Matthew East matthew.east at iue.it
Tue Jun 8 09:12:33 UTC 2004

Hi all,

I like Fedora Core 2 very much. But a couple of things bug me and I
thought that I'd see what the list thought. Lemme know if you agree or
not. I am no expert with computers generally, or linux in particular,
just a regular user. However I'm sure that fedora doesn't only target
experts so some feedback from us people may be useful.

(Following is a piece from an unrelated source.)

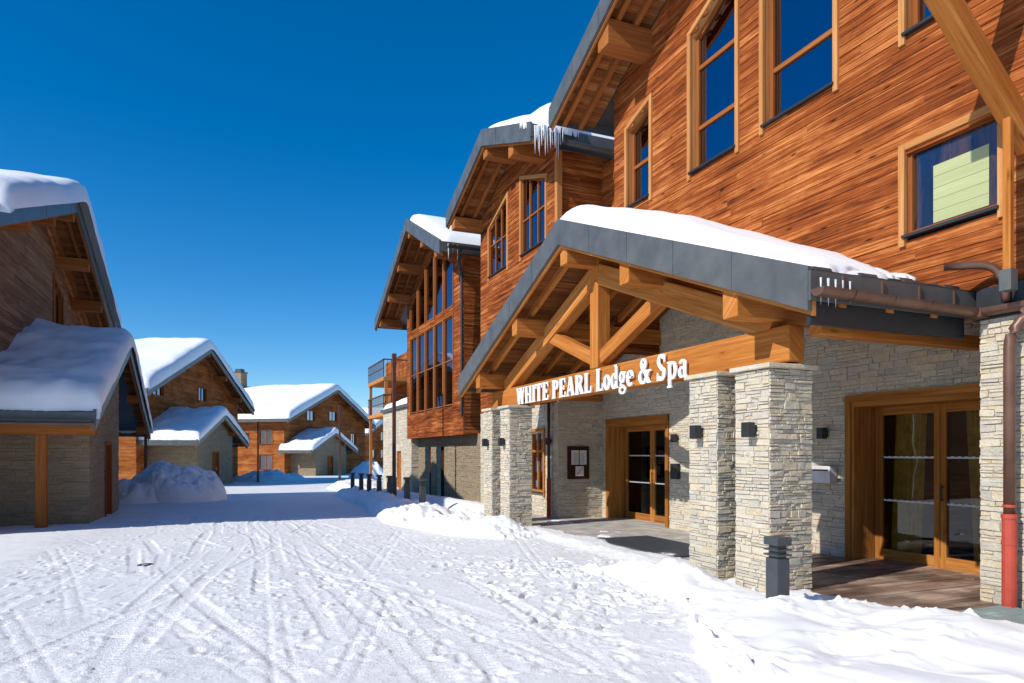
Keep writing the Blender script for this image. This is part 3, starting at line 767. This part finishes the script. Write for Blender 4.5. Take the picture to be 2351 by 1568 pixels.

I recently installed Mandrake 10 and when going back to Fedora Core 2
these things have become even more obvious.

1. Editing the menus.
As far as I can make out in order to edit the menus, you have to edit
the files in /usr/share/applications. Ok, fair enough, I have done this,
but editing them manually and one by one is a real pain, and
furthermore, it is annoying that the K Menu (I happen to use kde) gives
me the impression that it will work and that I can play around with my
menu. It saves it, but makes no difference ;). The only way I have
succeeded in editing the menus has been by editing those .desktop files
one by one. Perhaps this is a trade-off between usability and security,
I don't know. But it sure is annoying.

2. Language Packaging
In Mandrake they have rpms for the individual languages which allow you
to install languages individually for the system, and best of all, for
openoffice.org. That would be very nice in Fedora too. Perhaps the next
release will do this.

Generally I noticed that with two installations doing more or less the
same things, one of Mandrake and one of Fedora, the latter has more
bulky packages, resulting in much greater disk space after the
installation. At the same time it is rather nice to have packages such
as xine and mplayer. No doubt this was not possible in Fedora for
reasons beyond someone's control. But I have to say that I found
Mandrake slightly more polished from the point of view of usability. The
configuration menus are very nice, and especially the package manager is
easier to use. No doubt this is a question of what the aims of the
distribution are, as has been mentioned in a couple of threads I saw in
this list. But I suppose it's inevitable that these two distributions
will be compared.

I'll see what you people think. If replying, please reply all.